Now, of course, you know that these tools exist, and I know too. But most people don't and to them programming simply doesn't exist. Teaching these people quicksort in school won't be of much help.



  > School courses will do nothing if people don't have
  > access to programmable computers
I was taught to program exactly in this way: in the classroom, without access to computers—our school did not have any.

When I finally had access to a computer and a real programming language (not some pseudo code) I just needed the syntax to write my programs in.

The tricky part is not to teach kids the syntax of language X, it's to teach them to operate abstract structures, and that is much much harder.


But most have access to Excel. VBA has it warts but the step from Excel is small and creating something valuable is actually possible for beginners.


VBA ... gosh ... Why don't you just use a Web browser and Javascript.


I hate VBA as much as the next person here, quite certainly even more. However, comparing VBA and Javascript:

- To be really productive Javascript requires knowledge of HTML/CSS

- Both have their quircks

- For the things people do in their day jobs Excel/VBA is a better match

- You can do some mathematical stuff easier, it has matrix multiplication and a generally usable solver


Windows ships with windows scripting I believe; which gives you access to VBScript and something like a javascript out of the box. They have a free editor too but I don't know if it installs by default; anyway you can just use notepad if you want a lowest common denominator programming environment for kids on pretty much any windows box since 98.


VBScript is rather obscure and AFAIK useful mostly for automation of admin tasks.

It doesn't help you with everyday stuff. It doesn't exist in Windows GUI, unlike (most) other Windows software. You don't use it to build GUI apps, games, web services or whatever may be considered "interesting" nowadays.

Contrast this with DOS which shipped with BASIC interpreter and demo games.


> School courses will do nothing if people don't have access to programmable computers. And they don't have [...]

Well, that's almost solved with the Raspberry Pi: a fully programmable computer for just $40. It used to be a lot more expensive to give a child access to a computer that (s)he could program and tinker with...

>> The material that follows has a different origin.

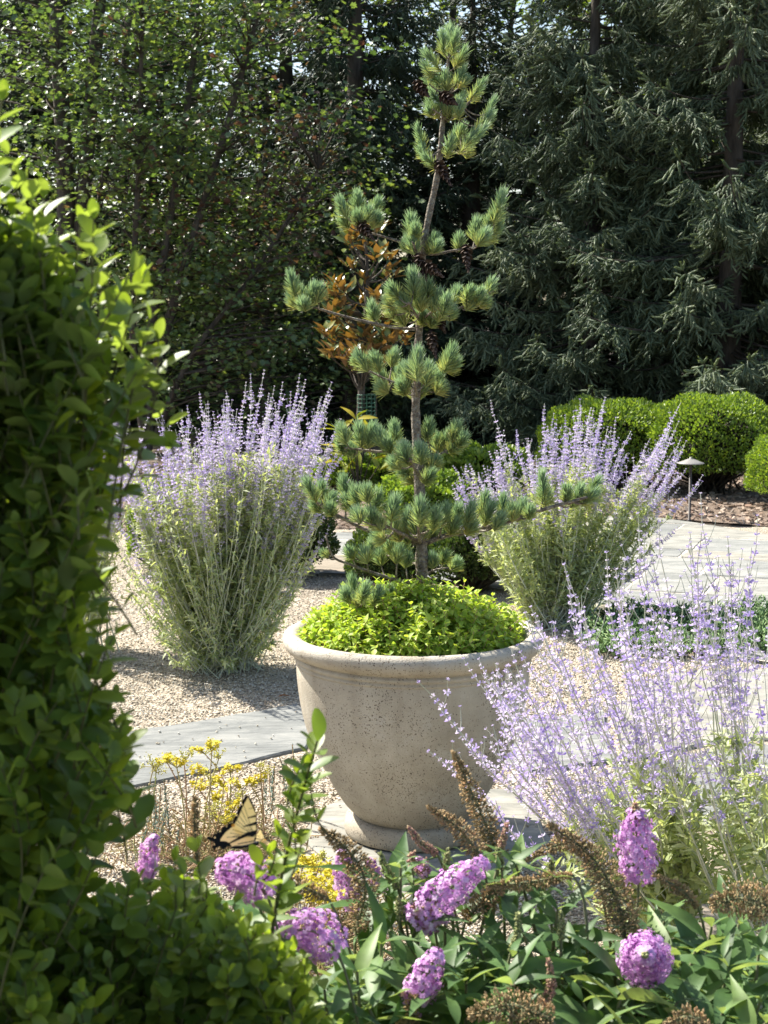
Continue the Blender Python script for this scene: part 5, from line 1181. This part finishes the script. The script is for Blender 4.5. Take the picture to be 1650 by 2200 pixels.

Hm... What would be easier to convince schools to do:

A.) download this software package (say, Python) that allows kids to learn how to program. B.) buy a dozen $40 mini-computers kids can use to learn how to program.

Most schools I know of would pick option A.


I don't see how this is an issue.

Day 1: Learn how to setup the language on your computer.

A lot of books, like Learn Python the Hard Way, make this the first step.


I think I slightly misstated my point. The problem isn't really about lack of programming tools, but lack of programming as a concept.

You are given a black box which does some stuff, but you have no idea how it does this stuff or how to make it do something else. You don't even know that it would be relatively easy with a decent IDE.